Monday, March 06, 2006

Oscar Gets It Right

In what is being dubbed a major upset at the Oscars, the movie Crash beat out favorite Brokeback Mountain to win best picture. Even to a casual observer like myself, this is a surprise. Brokeback Mountain seemed to be one of “those” movies, critically acclaimed, culturally significant and artfully made—the kind of movie known as “film.” The kind of movie Oscar likes to reward once a decade or so as a kind of penance for its usual habit of giving the award to box office schlock like Chicago, Gladiator and Titanic.

Of course, Crash also meets the critically acclaimed, culturally significant criteria. Perhaps even more so. While Brokeback Mountain became known as the “gay Cowboy movie” it was really just an interesting and timely twist on the old story of forbidden love. Crash, on the other hand, was about race. That’s not just its theme, that’s its plot synopsis. And in a year that Hollywood seemed almost desperate to remind us that they still matter, what better movie to award Best Picture than the one that unapologetically tackled a story centered around America’s greatest asset and its greatest cause of friction?

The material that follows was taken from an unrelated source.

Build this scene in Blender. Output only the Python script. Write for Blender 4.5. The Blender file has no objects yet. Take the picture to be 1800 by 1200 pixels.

I could easily bash Hollywood for being pretentious, moralizing and elitist. After all, most movies with such a blatant theme are horrid. But the thing is, I enjoyed Crash. In fact, it is one of the best movies I’ve seen in the last few years. Rather than being moralizing, it is contemplative and layered, the characters real and multi-dimensional. And race is not depicted as just an identity or an obstacle. It’s given a far more sincere treatment, a much more authentic representation.

In the end, Crash lives and breaths not in the two-dimensional rhetoric of racial politics, but in the very real grays of America where racism exists among all races but where race is, even to the most racist, only one factor in life—a frame of reference much more than a frame of existence. In this nation, we are often defined by race and yet we also transcend race. Crash does a superb job of making that point while still telling an engaging even gripping story.

I’m sure others will disagree, but I think the Oscars got this one right. The best films, like great art, must be able to hold deeper meanings. Crash does that better than any movie I’ve seen in quite awhile.